◆ Direction:
Reproduce all of the listing below without alteration.

○ ○ ○

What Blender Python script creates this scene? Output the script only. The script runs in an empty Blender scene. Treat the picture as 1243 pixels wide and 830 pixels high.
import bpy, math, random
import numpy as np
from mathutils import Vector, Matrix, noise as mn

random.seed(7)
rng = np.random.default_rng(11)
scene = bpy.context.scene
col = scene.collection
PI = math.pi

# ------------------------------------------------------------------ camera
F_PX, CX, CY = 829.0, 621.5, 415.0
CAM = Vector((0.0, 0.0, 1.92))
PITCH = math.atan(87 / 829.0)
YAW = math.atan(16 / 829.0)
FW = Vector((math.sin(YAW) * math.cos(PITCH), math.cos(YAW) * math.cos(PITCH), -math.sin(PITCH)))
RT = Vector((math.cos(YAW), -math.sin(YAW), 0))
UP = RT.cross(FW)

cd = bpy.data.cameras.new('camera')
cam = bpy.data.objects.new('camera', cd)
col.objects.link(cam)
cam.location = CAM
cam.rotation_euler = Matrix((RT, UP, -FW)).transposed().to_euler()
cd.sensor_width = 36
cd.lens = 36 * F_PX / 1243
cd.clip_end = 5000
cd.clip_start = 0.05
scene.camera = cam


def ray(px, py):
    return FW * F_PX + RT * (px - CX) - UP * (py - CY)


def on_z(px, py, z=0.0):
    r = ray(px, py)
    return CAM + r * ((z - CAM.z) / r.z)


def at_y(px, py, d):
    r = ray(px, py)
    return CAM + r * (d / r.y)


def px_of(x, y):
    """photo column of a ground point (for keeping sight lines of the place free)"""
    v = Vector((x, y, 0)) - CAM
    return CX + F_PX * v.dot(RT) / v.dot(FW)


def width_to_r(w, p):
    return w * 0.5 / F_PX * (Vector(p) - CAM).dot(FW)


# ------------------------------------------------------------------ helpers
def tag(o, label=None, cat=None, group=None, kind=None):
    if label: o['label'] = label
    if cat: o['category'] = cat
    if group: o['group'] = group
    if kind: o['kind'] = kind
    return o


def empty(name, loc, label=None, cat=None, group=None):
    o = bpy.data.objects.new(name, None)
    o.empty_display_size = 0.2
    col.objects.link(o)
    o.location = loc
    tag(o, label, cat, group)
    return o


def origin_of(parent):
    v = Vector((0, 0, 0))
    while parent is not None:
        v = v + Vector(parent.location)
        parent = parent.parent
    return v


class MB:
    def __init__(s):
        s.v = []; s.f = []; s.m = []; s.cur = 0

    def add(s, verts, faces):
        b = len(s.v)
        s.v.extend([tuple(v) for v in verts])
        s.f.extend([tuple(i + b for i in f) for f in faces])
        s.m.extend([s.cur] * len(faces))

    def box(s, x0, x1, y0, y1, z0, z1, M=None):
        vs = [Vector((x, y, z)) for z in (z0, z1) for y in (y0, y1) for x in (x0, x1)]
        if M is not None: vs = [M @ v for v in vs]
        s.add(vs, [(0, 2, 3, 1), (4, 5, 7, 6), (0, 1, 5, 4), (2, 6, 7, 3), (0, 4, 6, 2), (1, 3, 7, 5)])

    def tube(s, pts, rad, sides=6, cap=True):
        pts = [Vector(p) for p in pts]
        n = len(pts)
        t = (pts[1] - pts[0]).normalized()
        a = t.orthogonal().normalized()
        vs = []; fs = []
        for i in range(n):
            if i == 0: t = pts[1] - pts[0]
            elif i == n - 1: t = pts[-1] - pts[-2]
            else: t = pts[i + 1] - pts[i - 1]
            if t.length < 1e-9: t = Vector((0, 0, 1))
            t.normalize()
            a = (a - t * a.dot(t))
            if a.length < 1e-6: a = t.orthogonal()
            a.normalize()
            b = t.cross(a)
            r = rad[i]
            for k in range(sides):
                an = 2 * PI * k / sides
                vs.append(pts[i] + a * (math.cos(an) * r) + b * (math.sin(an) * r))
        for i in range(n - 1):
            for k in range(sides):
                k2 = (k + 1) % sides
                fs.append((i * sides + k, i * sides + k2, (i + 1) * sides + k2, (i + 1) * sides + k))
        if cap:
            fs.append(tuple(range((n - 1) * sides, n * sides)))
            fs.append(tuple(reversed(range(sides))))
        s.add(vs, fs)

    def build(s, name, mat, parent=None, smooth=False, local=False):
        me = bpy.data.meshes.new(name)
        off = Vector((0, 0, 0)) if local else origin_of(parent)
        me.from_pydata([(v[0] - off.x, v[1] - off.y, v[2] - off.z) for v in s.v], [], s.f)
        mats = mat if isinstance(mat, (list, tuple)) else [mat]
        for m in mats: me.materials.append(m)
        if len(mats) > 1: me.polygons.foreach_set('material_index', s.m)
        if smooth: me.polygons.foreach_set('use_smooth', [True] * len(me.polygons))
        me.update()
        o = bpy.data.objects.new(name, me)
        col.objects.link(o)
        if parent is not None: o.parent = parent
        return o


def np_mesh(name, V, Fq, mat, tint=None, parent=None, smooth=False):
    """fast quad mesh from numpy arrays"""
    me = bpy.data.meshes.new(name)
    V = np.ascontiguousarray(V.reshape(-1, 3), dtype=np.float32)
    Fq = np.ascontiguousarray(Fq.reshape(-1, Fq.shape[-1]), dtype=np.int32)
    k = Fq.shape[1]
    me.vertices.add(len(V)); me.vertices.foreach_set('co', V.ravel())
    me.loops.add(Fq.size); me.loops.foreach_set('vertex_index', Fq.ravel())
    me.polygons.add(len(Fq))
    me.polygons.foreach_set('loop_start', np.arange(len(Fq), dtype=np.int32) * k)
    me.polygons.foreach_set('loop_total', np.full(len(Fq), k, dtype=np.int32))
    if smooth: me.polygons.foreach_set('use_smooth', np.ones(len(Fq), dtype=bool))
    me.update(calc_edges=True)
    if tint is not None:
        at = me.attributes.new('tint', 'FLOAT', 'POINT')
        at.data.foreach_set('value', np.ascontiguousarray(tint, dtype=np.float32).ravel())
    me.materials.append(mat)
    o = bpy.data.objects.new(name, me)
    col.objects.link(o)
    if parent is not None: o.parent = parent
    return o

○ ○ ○

◆ Response to this task:
What Blender Python script creates this scene? Output the script only. The script runs in an empty Blender scene. Treat the picture as 1243 pixels wide and 830 pixels high.
import bpy, math, random
import numpy as np
from mathutils import Vector, Matrix, noise as mn

random.seed(7)
rng = np.random.default_rng(11)
scene = bpy.context.scene
col = scene.collection
PI = math.pi

# ------------------------------------------------------------------ camera
F_PX, CX, CY = 829.0, 621.5, 415.0
CAM = Vector((0.0, 0.0, 1.92))
PITCH = math.atan(87 / 829.0)
YAW = math.atan(16 / 829.0)
FW = Vector((math.sin(YAW) * math.cos(PITCH), math.cos(YAW) * math.cos(PITCH), -math.sin(PITCH)))
RT = Vector((math.cos(YAW), -math.sin(YAW), 0))
UP = RT.cross(FW)

cd = bpy.data.cameras.new('camera')
cam = bpy.data.objects.new('camera', cd)
col.objects.link(cam)
cam.location = CAM
cam.rotation_euler = Matrix((RT, UP, -FW)).transposed().to_euler()
cd.sensor_width = 36
cd.lens = 36 * F_PX / 1243
cd.clip_end = 5000
cd.clip_start = 0.05
scene.camera = cam


def ray(px, py):
    return FW * F_PX + RT * (px - CX) - UP * (py - CY)


def on_z(px, py, z=0.0):
    r = ray(px, py)
    return CAM + r * ((z - CAM.z) / r.z)


def at_y(px, py, d):
    r = ray(px, py)
    return CAM + r * (d / r.y)


def px_of(x, y):
    """photo column of a ground point (for keeping sight lines of the place free)"""
    v = Vector((x, y, 0)) - CAM
    return CX + F_PX * v.dot(RT) / v.dot(FW)


def width_to_r(w, p):
    return w * 0.5 / F_PX * (Vector(p) - CAM).dot(FW)


# ------------------------------------------------------------------ helpers
def tag(o, label=None, cat=None, group=None, kind=None):
    if label: o['label'] = label
    if cat: o['category'] = cat
    if group: o['group'] = group
    if kind: o['kind'] = kind
    return o


def empty(name, loc, label=None, cat=None, group=None):
    o = bpy.data.objects.new(name, None)
    o.empty_display_size = 0.2
    col.objects.link(o)
    o.location = loc
    tag(o, label, cat, group)
    return o


def origin_of(parent):
    v = Vector((0, 0, 0))
    while parent is not None:
        v = v + Vector(parent.location)
        parent = parent.parent
    return v


class MB:
    def __init__(s):
        s.v = []; s.f = []; s.m = []; s.cur = 0

    def add(s, verts, faces):
        b = len(s.v)
        s.v.extend([tuple(v) for v in verts])
        s.f.extend([tuple(i + b for i in f) for f in faces])
        s.m.extend([s.cur] * len(faces))

    def box(s, x0, x1, y0, y1, z0, z1, M=None):
        vs = [Vector((x, y, z)) for z in (z0, z1) for y in (y0, y1) for x in (x0, x1)]
        if M is not None: vs = [M @ v for v in vs]
        s.add(vs, [(0, 2, 3, 1), (4, 5, 7, 6), (0, 1, 5, 4), (2, 6, 7, 3), (0, 4, 6, 2), (1, 3, 7, 5)])

    def tube(s, pts, rad, sides=6, cap=True):
        pts = [Vector(p) for p in pts]
        n = len(pts)
        t = (pts[1] - pts[0]).normalized()
        a = t.orthogonal().normalized()
        vs = []; fs = []
        for i in range(n):
            if i == 0: t = pts[1] - pts[0]
            elif i == n - 1: t = pts[-1] - pts[-2]
            else: t = pts[i + 1] - pts[i - 1]
            if t.length < 1e-9: t = Vector((0, 0, 1))
            t.normalize()
            a = (a - t * a.dot(t))
            if a.length < 1e-6: a = t.orthogonal()
            a.normalize()
            b = t.cross(a)
            r = rad[i]
            for k in range(sides):
                an = 2 * PI * k / sides
                vs.append(pts[i] + a * (math.cos(an) * r) + b * (math.sin(an) * r))
        for i in range(n - 1):
            for k in range(sides):
                k2 = (k + 1) % sides
                fs.append((i * sides + k, i * sides + k2, (i + 1) * sides + k2, (i + 1) * sides + k))
        if cap:
            fs.append(tuple(range((n - 1) * sides, n * sides)))
            fs.append(tuple(reversed(range(sides))))
        s.add(vs, fs)

    def build(s, name, mat, parent=None, smooth=False, local=False):
        me = bpy.data.meshes.new(name)
        off = Vector((0, 0, 0)) if local else origin_of(parent)
        me.from_pydata([(v[0] - off.x, v[1] - off.y, v[2] - off.z) for v in s.v], [], s.f)
        mats = mat if isinstance(mat, (list, tuple)) else [mat]
        for m in mats: me.materials.append(m)
        if len(mats) > 1: me.polygons.foreach_set('material_index', s.m)
        if smooth: me.polygons.foreach_set('use_smooth', [True] * len(me.polygons))
        me.update()
        o = bpy.data.objects.new(name, me)
        col.objects.link(o)
        if parent is not None: o.parent = parent
        return o


def np_mesh(name, V, Fq, mat, tint=None, parent=None, smooth=False):
    """fast quad mesh from numpy arrays"""
    me = bpy.data.meshes.new(name)
    V = np.ascontiguousarray(V.reshape(-1, 3), dtype=np.float32)
    Fq = np.ascontiguousarray(Fq.reshape(-1, Fq.shape[-1]), dtype=np.int32)
    k = Fq.shape[1]
    me.vertices.add(len(V)); me.vertices.foreach_set('co', V.ravel())
    me.loops.add(Fq.size); me.loops.foreach_set('vertex_index', Fq.ravel())
    me.polygons.add(len(Fq))
    me.polygons.foreach_set('loop_start', np.arange(len(Fq), dtype=np.int32) * k)
    me.polygons.foreach_set('loop_total', np.full(len(Fq), k, dtype=np.int32))
    if smooth: me.polygons.foreach_set('use_smooth', np.ones(len(Fq), dtype=bool))
    me.update(calc_edges=True)
    if tint is not None:
        at = me.attributes.new('tint', 'FLOAT', 'POINT')
        at.data.foreach_set('value', np.ascontiguousarray(tint, dtype=np.float32).ravel())
    me.materials.append(mat)
    o = bpy.data.objects.new(name, me)
    col.objects.link(o)
    if parent is not None: o.parent = parent
    return o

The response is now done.